Com muita personalidade e um bocado de ironia, Ildikó enfeixa em sua história, também um roteiro de sua autoria, uma série de ambiguidades de seu país e da condição feminina, viajando da ciência à fantasia através da trajetória de duas gêmeas, Dóra e Lili, ambas interpretadas pela atriz polonesa Dorota Segda.
 
A viagem começa em New Jersey, 1880, quando Thomas Edison (Peter Andorai) lançava sua mais nova invenção, a lâmpada incandescente.Enquanto isso, em Budapeste, uma pobre mulher (também Dorota Segda) dava à luz a duas meninas.

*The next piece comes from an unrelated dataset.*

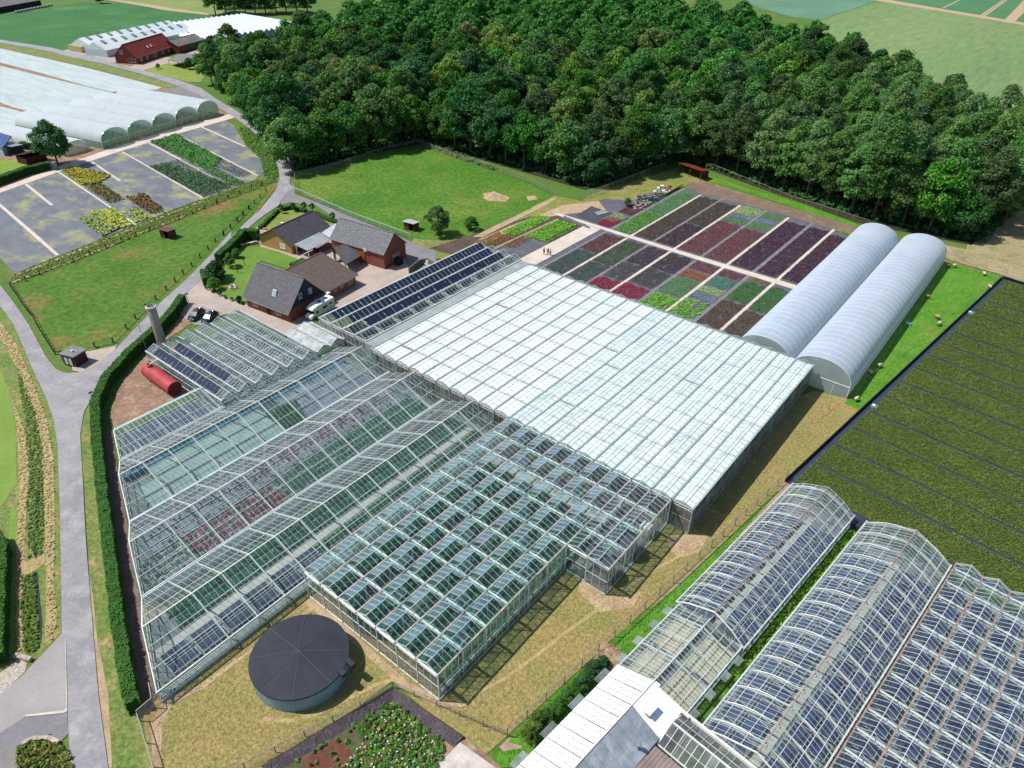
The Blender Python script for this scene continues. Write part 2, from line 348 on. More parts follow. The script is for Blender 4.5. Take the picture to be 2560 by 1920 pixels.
# ditch bank between the yard and the paddock
bank0 = W('D', [(130, 640), (520, 485), (880, 335), (1150, 225), (1450, 105), (1660, 20)]) + W('A', [(1390, 1385), (1770, 1245), (1900, 1240)])
bank1 = W('A', [(1925, 1250), (1800, 1300), (1420, 1440), (930, 1640)]) + W('D', [(1750, 80), (1500, 190), (1180, 310), (900, 430), (600, 550), (300, 660), (100, 730), (90, 690)])
patch('ditch_bank', m_rough, bank0 + bank1, 6)
for off, w in ((0.15, 1.0), (0.86, 1.0)):
    n = 8; A_ = W('D', [(110, 650), (520, 490), (900, 335), (1180, 222), (1500, 95), (1750, 0)]); B_ = W('D', [(110, 722), (600, 552), (900, 432), (1180, 312), (1500, 190), (1750, 82)])
    cen = [(a[0] * (1 - off) + b[0] * off, a[1] * (1 - off) + b[1] * off) for a, b in zip(A_, B_)]
    for i in range(5): strip(cen[i:i + 2], 0.9, 7 + (i % 2), m_straw, 'dry_grass_strip')
PADD = W('D', [(110, 735), (300, 665), (640, 545), (900, 435), (1180, 315), (1500, 195), (1870, 45)]) + W('A', [(1300, 1480), (1600, 1360), (1850, 1270), (1880, 1290), (1840, 1380), (1700, 1530), (1540, 1659)]) + \
       W('D', [(2080, 130), (1900, 320), (1600, 640), (1430, 790), (1180, 1040), (980, 1250), (750, 1280), (600, 1330), (500, 1330), (400, 1210), (250, 980), (130, 790)])
patch('paddock', m_padd, PADD, 3)
# road verges left of the main road, with the ditch
patch('roadside_verge', m_verge, W('J', [(-60, 60), (0, 20), (50, 90), (110, 230), (165, 350), (190, 420), (205, 520), (212, 700), (218, 1180), (140, 1250), (30, 1310), (-60, 1400)]), 1)
patch('straw_strip', m_straw, W('J', [(0, 75), (60, 160), (120, 300), (165, 420), (190, 560), (195, 800), (190, 1000), (205, 1130), (180, 1210), (160, 1190), (165, 1000), (160, 800), (150, 520), (125, 400), (60, 240), (0, 130)]), 3)
patch('straw_strip', m_straw, W('J', [(40, 340), (90, 470), (105, 620), (95, 720), (85, 900), (90, 930), (160, 900), (160, 935), (85, 985), (75, 1100), (90, 1240), (60, 1250), (55, 1000), (60, 850), (70, 650), (60, 450)]), 3)
patch('ditch_water', m_water, W('J', [(135, 640), (143, 640), (134, 900), (128, 920), (118, 900), (125, 760)]), 4)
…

Poucos anos depois, Dóra e Lili, órfãs, vendiam fósforos nas ruas cobertas de neve da cidade. 
 
Adotadas por dois homens diferentes, Dóra e Lili viverão vidas opostas, que se cruzam a bordo do trem Orient Express, na véspera de Ano Novo de 1900. Assídua frequentadora das cabines mais ricas, Dóra tornou-se uma esperta cortesã, capaz de extrair vantagens financeiras do convívio com os velhos membros da aristocracia do Império Austro-Húngaro, que não sabia ainda. mas estava vivendo seus últimos dias. Num vagão da segunda classe, embarca em Viena Lili, que vivera até aqui uma vida mais pobre e está a caminho de participar de um atentado anarquista.
 
A refinada fotografia em preto-e-branco, assinada por Tibor Máthé, traduz o espírito nostálgico de um olhar que flagra contradições e dualidades - como da ciência da lâmpada e da magia das estrelas (que falam com os personagens em alguns momentos); da dupla natureza das gêmeas, uma inocente idealista, outra lasciva e oportunista; e do contraste entre os vícios de uma aristocracia decadente e de uma classe trabalhadora levada a tentar mudar sua sorte com movimentos radicais. 
 
O mais fascinante é como a diretora constrói essa narrativa no fio da navalha de um certo realismo mágico, recorrendo às falas das estrelas e à participação de animais, o burrinho, o cão que escapa do laboratório e o chimpanzé do zoológico. Lembre-se, igualmente, a maneira como Ildikó utilizou os animais no premiado Corpo e Alma, inclusive de uma forma mais contundente. 
 
É digno de nota como Ildikó insere no próprio tecido de suas histórias, tanto neste seu primeiro filme quanto no vencedor de Berlim, uma ligação visceral com o onírico, com uma atmosfera de sonho em que, em última análise, ela planta as raízes de seu cinema intensamente visual, em que muito é dito através dos olhares e expressões de sua protagonista - que, em mais de um momento, remete a uma heroína do cinema mudo.